I totally get it. As a kid, my heart pumped in anticipation of a classmate's birthday and the inevitable arrival of that wide, low pink box. I'd pick away at the frosted top, then collect the remaining pure cake in both hands, eating out of my palms like a crazed bird on a sugar high. And when no one was looking, I'd shove the paper in my mouth and chew it like cupcake gum. Even now I like an occasional chai latte--flavored Sprinkles cupcake, just as I appreciate a great burger or mac and cheese. The problem is that in the yuppie-under-40 set, there are no other desserts. Just a constant weighing and comparing and blogging about the nation's cupcakeries, as if they were the Goldberg Variations.

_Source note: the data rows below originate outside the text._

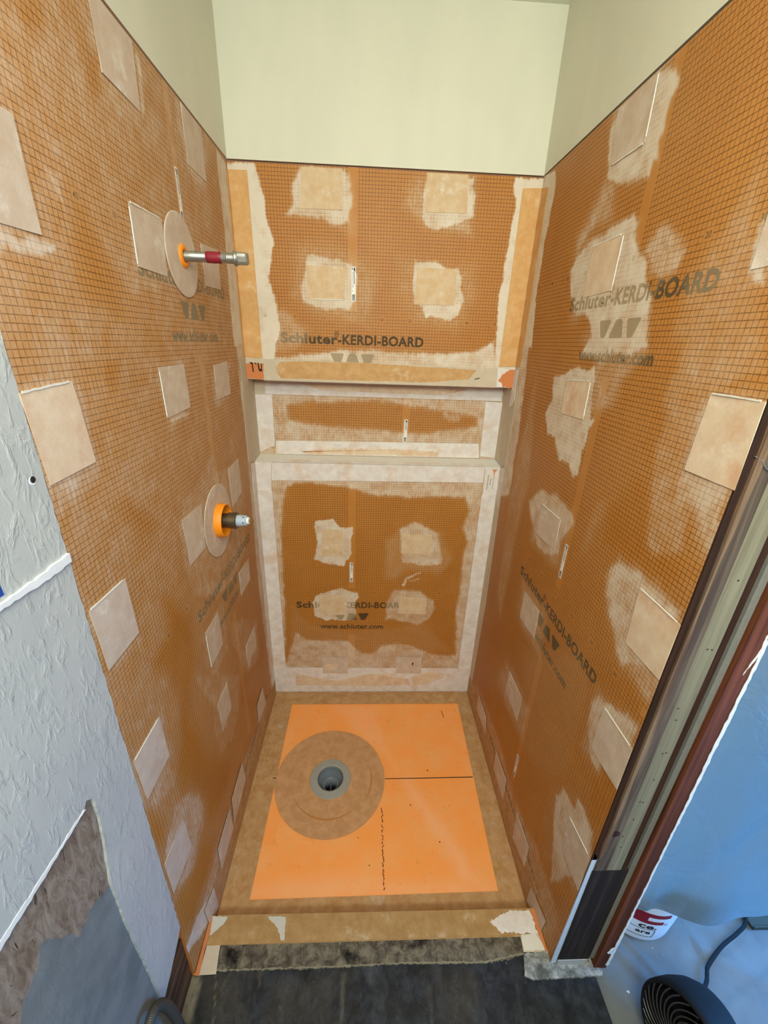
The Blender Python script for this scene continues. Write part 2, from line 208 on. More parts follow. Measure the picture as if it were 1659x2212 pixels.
SHAPE={
'UL':[(-38.1,212.5),(-32.3,212.6),(-32.0,158.9),(-37.9,158.4)],
'UR':[(53.5,211.7),(59.8,212.0),(59.3,158.8),(53.5,158.6)],
'URw':[(-0.4,211.9),(-5.9,210.1),(-5.9,159.0),(0.9,158.8)],
'SH':[(-31.4,158.6),(53.1,157.8),(53.7,151.3),(-31.9,151.5)],
'SCL':[(-38.0,158.9),(-31.4,158.6),(-31.9,151.7),(-37.7,152.0)],
'SCLo':[(-38.1,156.6),(-35.7,157.1),(-34.6,157.4),(-33.3,156.9),(-32.0,157.1),(-32.2,151.7),(-37.7,152.0)],
'SCR':[(53.1,158.1),(59.5,157.8),(59.7,151.1),(53.5,151.3)],
'SCRo':[(53.9,153.8),(55.0,156.0),(57.5,157.6),(59.3,157.8),(59.6,156.1),(59.5,151.3),(55.9,151.4),(55.4,152.8)],
'SHo':[(-27.9,155.8),(-26.0,157.7),(-22.8,158.0),(-6.9,157.2),(-7.0,152.3),(-26.4,152.1),(-26.3,153.0),(-27.3,154.0)],
'SHo2':[(-1.4,157.7),(26.4,157.1),(45.6,156.9),(42.3,154.2),(26.7,152.6),(-1.4,152.9)],
'SHall':[(-27.5,156.1),(-25.6,157.8),(-18.0,158.2),(3.2,158.4),(26.4,157.7),(45.6,157.1),(42.8,153.9),(26.7,152.3),(-1.4,152.2),(-26.0,152.2),(-27.3,154.3)],
'NT':[(-33.9,150.7),(59.2,150.9),(60.0,145.4),(-34.3,145.4)],
'NTb':[(-19.8,149.7),(11.4,149.8),(44.9,149.2),(35.0,146.9),(3.2,147.2),(-13.3,147.5)],
'NL':[(-38.4,145.2),(-31.5,145.3),(-31.8,125.1),(-38.4,122.3)],
'NR':[(52.7,145.0),(60.1,144.7),(60.3,121.9),(53.1,122.7)],
'NB':[(-31.3,127.2),(52.0,128.0),(52.8,121.9),(-31.7,121.6)],
'NBo':[(-21.8,122.8),(-5.3,124.6),(21.0,124.8),(35.3,124.2),(35.4,122.0),(12.3,122.3),(-18.4,122.0)],
'NSL':[(-7.6,151.8),(11.0,150.1),(9.2,121.2),(-8.2,123.3)],
'NSR':[(-6.2,148.1),(6.9,145.7),(8.4,122.4),(-5.3,122.6)],
'LF':[(-31.5,120.1),(53.2,120.1),(53.2,114.0),(-32.0,113.2)],
'LCL':[(-37.8,120.5),(-31.7,120.3),(-32.4,108.7),(-38.1,108.7)],
'LCR':[(53.4,120.1),(59.1,119.9),(59.4,108.5),(53.7,108.8)],
'DL':[(-38.1,108.3),(-32.2,108.5),(-32.1,16.8),(-37.9,16.8)],
'DR':[(53.5,108.6),(59.4,108.3),(59.7,3.1),(52.8,16.3)],
'DB':[(-37.7,16.8),(57.1,16.0),(59.1,2.1),(-37.7,3.3)],
'DBo':[(-27.4,13.0),(-20.1,10.9),(-8.5,8.7),(1.5,10.9),(9.8,14.1),(18.2,13.0),(28.5,9.7),(29.6,5.3),(3.2,4.8),(-27.8,5.4)],
'DBo2':[(30.1,10.8),(38.3,14.1),(46.9,13.0),(45.5,9.7),(38.1,6.4),(31.3,4.7)],
'Lw':[(-38.7,-1.3),(-37.5,3.8),(-32.9,3.2),(-35.7,-0.2)],
'CT':[(-36.1,-89.7),(59.2,-90.0),(53.4,-95.9),(9.2,-95.9),(-37.0,-96.1)],
'CTw':[(-38.6,-89.9),(-32.9,-90.0),(-33.6,-91.5),(-35.9,-93.5),(-37.0,-94.1),(-37.9,-92.2)],
'CTw2':[(-21.5,-90.2),(-15.9,-90.4),(-15.1,-95.8),(-15.9,-95.8),(-17.6,-92.7)],
'CTw3':[(46.6,-92.2),(58.6,-90.4),(58.8,-93.5),(60.7,-99.8),(52.6,-99.5),(53.3,-95.8),(48.6,-94.9)],
'CFl':[(-37.0,-96.1),(-33.2,-96.1),(-32.4,-102.5),(-37.0,-102.4),(-36.9,-98.6)],
'COl':[(-38.7,-89.6),(-37.2,-89.7),(-37.3,-97.3),(-37.0,-102.3),(-39.1,-101.9)],
'COr':[(58.1,-90.3),(59.5,-90.1),(60.8,-99.6),(60.0,-99.9)],
'MS':[(-32.9,-96.1),(9.2,-96.0),(52.8,-95.8),(52.6,-99.7),(48.4,-100.8),(44.4,-101.1),(41.0,-101.4),(34.9,-101.2),(25.8,-101.2),(18.1,-101.0),(9.2,-101.2),(-1.0,-101.3),(-9.2,-101.5),(-16.1,-101.2),(-20.6,-101.4),(-25.3,-101.0),(-32.7,-101.3)],
'SB':[(52.6,-99.8),(60.9,-99.4),(70.3,-99.5),(73.5,-103.6),(72.9,-104.6),(64.8,-104.8),(53.2,-104.9),(51.3,-104.1)],
'TD':[(-110.9,94.7),(-113.1,95.2),(-121.6,95.5),(-129.1,96.0)],
'GR':[(-113.2,74.6),(-118.0,77.1),(-121.3,76.3),(-125.8,87.0),(-127.2,84.0),(-130.3,83.0),(-132.4,77.8),(-111.3,-2.8),(-112.1,34.4)],
'HOSE':[(-125.4,50.6),(-121.8,46.0),(-118.4,39.4),(-115.8,33.0),(-114.1,26.2),(-113.8,20.5),(-115.5,12.5)],
'KK':[(-113.9,134.5),(-111.9,134.2),(-108.5,134.2),(-105.5,134.2),(-101.9,134.1)],
'seam':[(15.4,-44.7),(51.6,-44.3)],
'seam2':[(-30.1,-44.0),(-29.0,-44.0)],
'mark':[(13.4,-55.8),(14.1,-55.8),(13.9,-80.4),(13.3,-80.4)]}
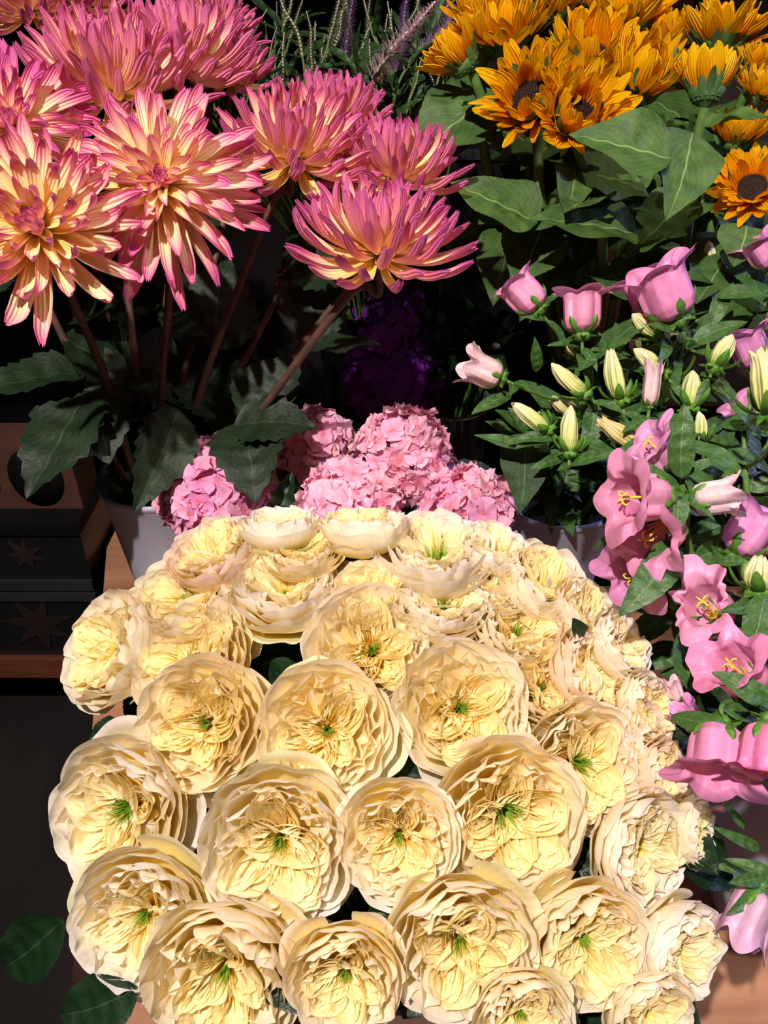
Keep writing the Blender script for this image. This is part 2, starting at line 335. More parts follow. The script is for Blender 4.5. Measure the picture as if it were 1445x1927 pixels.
def leaf(root, kind, p0, p1, nrm=None, wid=1.0, var=0, color=(1, 1, 1, 1), name='leaf', as_sub=False):
    y = (p1-p0); L = y.length; y.normalize(); n = (nrm or N(0, .5)).copy(); n = (n-y*n.dot(y)).normalized(); x = y.cross(n)
    m = Matrix((x*L*wid, y*L, n*L)).transposed().to_4x4(); m.translation = p0
    if kind == 'self': return m
    return part(name, LEAF[kind][var % 5], root, m, color)
# ------------------------------------------------------------------ roses
def ruffle(r, k0, k1, n=4):
    ks = r.uniform(k0, k1, n); ph = r.uniform(0, 2*PI, n); am = r.uniform(.4, 1, n)/n**.5
    vk = r.uniform(-2.5, 2.5, n)
    return lambda U, V: sum(a*np.sin(k*U+p+q*V) for a, k, p, q in zip(am, ks, ph, vk))
def rose_variant(seed, closed=False):
    r = np.random.default_rng(seed); out = []
    def cup(theta, half, R, zt, zb, r0, amp, fr, roll, name, nu=22, nv=13, rnd=.32, mean=.0):
        u = np.linspace(-1, 1, nu); v = np.linspace(0, 1, nv); U, V = np.meshgrid(u, v)
        Ve = V*(1-rnd*np.abs(U)**3.5)
        th = theta+U*half*(.35+.65*np.sin(np.minimum(V*1.3, 1)*PI/2))
        hp = np.sin(Ve*PI/2)**.85; zp = (1-np.cos(Ve*PI/2))**.9
        lip = np.clip((Ve-.78)/.22, 0, 1)**2
        f = ruffle(r, 3, 8*fr); f2 = ruffle(r, 9, 17*fr, 3); g = ruffle(r, 4, 9)
        rad = r0+(R-r0)*hp + roll*lip + amp*Ve**2*f(U, V) + amp*.30*Ve**4*f2(U, V)
        z = zb+(zt-zb)*zp - abs(roll)*.5*lip + amp*.7*Ve**3*g(U, V) + amp*.25*Ve**4*f2(U, -V)
        thw = th + amp*.8*Ve**2*g(U, V)/max(R, .3)
        out.append((name, grid_mesh('rose_'+name, np.stack([rad*np.cos(thw), rad*np.sin(thw), z], -1), M['rose'])))
    a0 = r.uniform(0, 6)
    for k in range(3): cup(a0+k*2.09+r.uniform(-.3, .3), .75, r.uniform(.98, 1.12), r.uniform(-.42, -.25), -.85, .08, .05, .6, .10, 'guard_petal')
    rings = [(5, .99, -.10, .80, .055, .8, .05), (6, .94, -.0, .72, .065, .85, .02), (6, .86, .07, .66, .075, .9, 0), (6, .77, .08, .62, .085, 1.0, -.02), (7, .68, .06, .55, .09, 1.05, -.02), (7, .60, .02, .46, .08, 1.1, -.02)]
    for i, (n, R, zt, half, amp, fr, roll) in enumerate(rings):
        a0 = r.uniform(0, 6)
        for k in range(n): cup(a0+k*2*PI/n+r.uniform(-.15, .15), half*r.uniform(.9, 1.2), R*r.uniform(.96, 1.03), zt+r.uniform(-.04, .04), -.82+.07*i, .06, amp, fr, roll, 'petal', nu=26 if i > 1 else 22)
    # quartered heart: nested folded petals in four or five sectors
    ns = 5+int(r.integers(0, 2)); a0 = r.uniform(0, 6)
    for s_ in range(ns):
        phi = a0+s_*2*PI/ns+r.uniform(-.32, .32); e1 = er(phi+r.uniform(-.25, .25)); e2 = np.array([-e1[1], e1[0], 0.]); cr = r.uniform(.26, .37); big = r.uniform(.78, 1.25)
        for j in range(7):
            nu, nv = 34, 11; wj = (.33-.042*j)*big; al = np.linspace(-2.45, 2.45, nu); f = ruffle(r, 4, 10); f2 = ruffle(r, 12, 18, 3); g = ruffle(r, 4, 9)
            U, V = np.meshgrid(np.linspace(-1, 1, nu), np.linspace(0, 1, nv)); A = np.broadcast_to(al, (nv, nu))
            rr = wj*(.45+.55*np.sin(V*PI/2)) + V**1.6*(.058*f(U, V)+.016*f2(U, V))*(1-.07*j)
            cx = cr*(.45+.55*V) + .02*j*V
            lx = cx + rr*1.15*np.cos(A); ly = rr*.80*np.sin(A)+.02*V*g(U, V)
            # top edge sinks towards the flower's middle, cup-wise
            rim = np.sqrt(lx**2+ly**2); zt = -.16+.24*np.clip(rim/.6, 0, 1)**1.3 - .012*j
            zb_ = -.44; z = zb_+(zt-zb_)*V**.8 + .055*V**3*g(U, V)+.016*V**3*f2(U, V) - .08*np.abs(U)**4*V
            pts = lx[..., None]*e1+ly[..., None]*e2; pts[..., 2] = z
            out.append(('inner_petal', grid_mesh('rose_inner_petal', pts, M['rose'])))
    # green stamens
    b = MB()
    for k in range(34):
        a = r.uniform(0, 6.28); l = r.uniform(.10, .22); sp = r.uniform(.02, .13); c0 = er(a)*.03
        p = [c0+np.array([0, 0, -.40]), c0+er(a)*sp*.4+np.array([0, 0, -.25]), c0+er(a+r.uniform(-.4, .4))*sp+np.array([0, 0, -.25+l])]
        b.tube(smooth_path(p, 6), np.linspace(.012, .003, 7), 5)
    out.append(('stamens', b.mesh('rose_stamens', M['tuft'])))
    # calyx cup under the bloom
    out.append(('calyx', lathe('rose_calyx', [(.001, -1.02), (.10, -1.0), (.14, -.9), (.16, -.8), (.05, -.76), (.001, -.76)], M['calyx'], 20)))
    return out
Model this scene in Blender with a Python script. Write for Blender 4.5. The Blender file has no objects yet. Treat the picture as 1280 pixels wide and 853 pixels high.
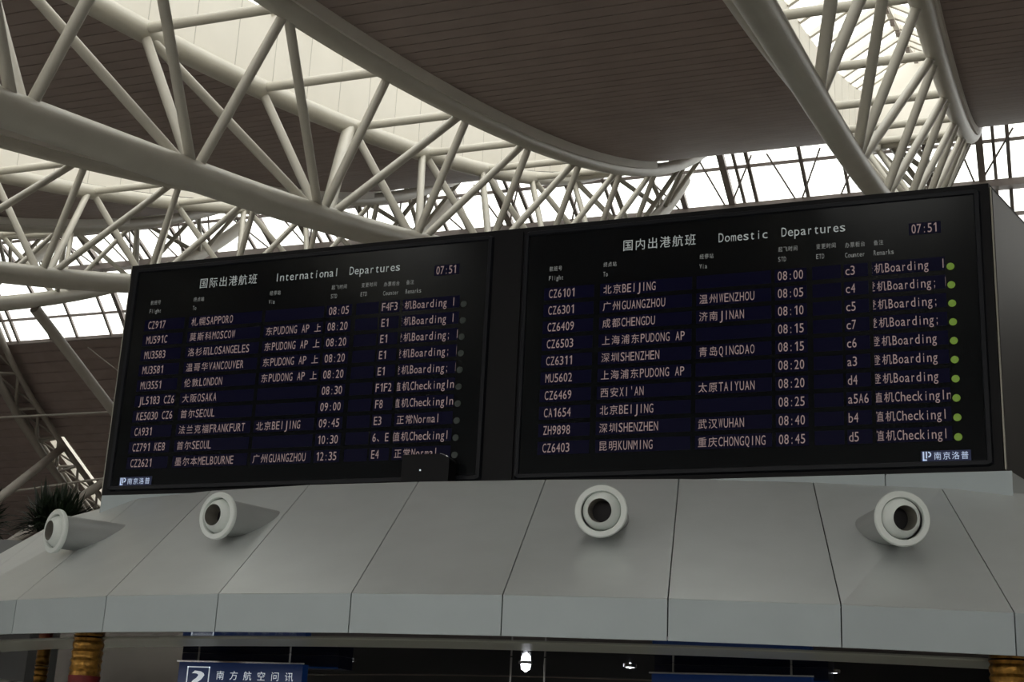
import bpy, bmesh, math, random, re
from mathutils import Vector, Matrix
random.seed(7)
scene = bpy.context.scene
COL = scene.collection

# ------------------------------------------------------------------ camera
CAM = Vector((4.374, -10.702, 1.6))
right = Vector((0.93187, 0.35962, 0.04775)).normalized()
fwd = Vector((-0.35746, 0.88779, 0.28990)).normalized()
right = (right - fwd * right.dot(fwd)).normalized()
up = right.cross(fwd)
cam_data = bpy.data.cameras.new('camera')
cam_data.sensor_width = 36.0
cam_data.lens = 1758.36 / 1280.0 * 36.0
cam_data.clip_end = 500
cam = bpy.data.objects.new('camera', cam_data)
M = Matrix((right, up, -fwd)).transposed().to_4x4()
M.translation = CAM
cam.matrix_world = M
COL.objects.link(cam)
scene.camera = cam

# ------------------------------------------------------------------ world (overcast daylight)
world = bpy.data.worlds.new('overcast_sky')
scene.world = world
world.use_nodes = True
bg = world.node_tree.nodes['Background']
bg.inputs['Color'].default_value = (1.0, 0.972, 0.925, 1)
bg.inputs['Strength'].default_value = 2.8

scene.view_settings.view_transform = 'Standard'
scene.view_settings.look = 'None'
scene.view_settings.gamma = 1.0
scene.view_settings.exposure = 0.0
scene.view_settings.use_curve_mapping = False
scene.cycles.use_denoising = True
scene.cycles.max_bounces = 8
scene.cycles.diffuse_bounces = 5
scene.cycles.transparent_max_bounces = 12
scene.cycles.sample_clamp_indirect = 6.0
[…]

To my shock, Michelle Myers--who trained at Le Cordon Bleu in Paris, runs the patisserie Boule in Los Angeles and makes some of the best caneles and Parisian macaroons in the U.S.--approves of cupcake mania. "It crossed our minds that we put a lot of expensive ingredients and skilled technique into making caneles, and they're the same price as cupcakes," she says of what artisanal bakeries have discovered is the most profitable dessert not made by Hostess. But Myers also loves being transported to her childhood via the American madeleine. She not only buys cupcakes but also bakes them on weekends for her little sister.
Candace Nelson, who co-owns Sprinkles with her husband, opened a second Los Angeles location last week and plans to go national. "These are scary times. That's when people crave comfort food," says the former investment banker. "That's why I went into the cupcake business. I'm in this little cupcake bubble where everyone is smiling ear to ear."
That's what bugs me about cupcakes: they're fake happiness, wrought in Wonka unfood colors. They appeal to the same unadventurous instincts that drive adults to read Harry Potter and watch Finding Nemo without a kid in the room. They're small and safe, and so people convince themselves that they can't have that many calories. They are the dessert of a civilization in decline. The worst part is, I want a cupcake right now but bad.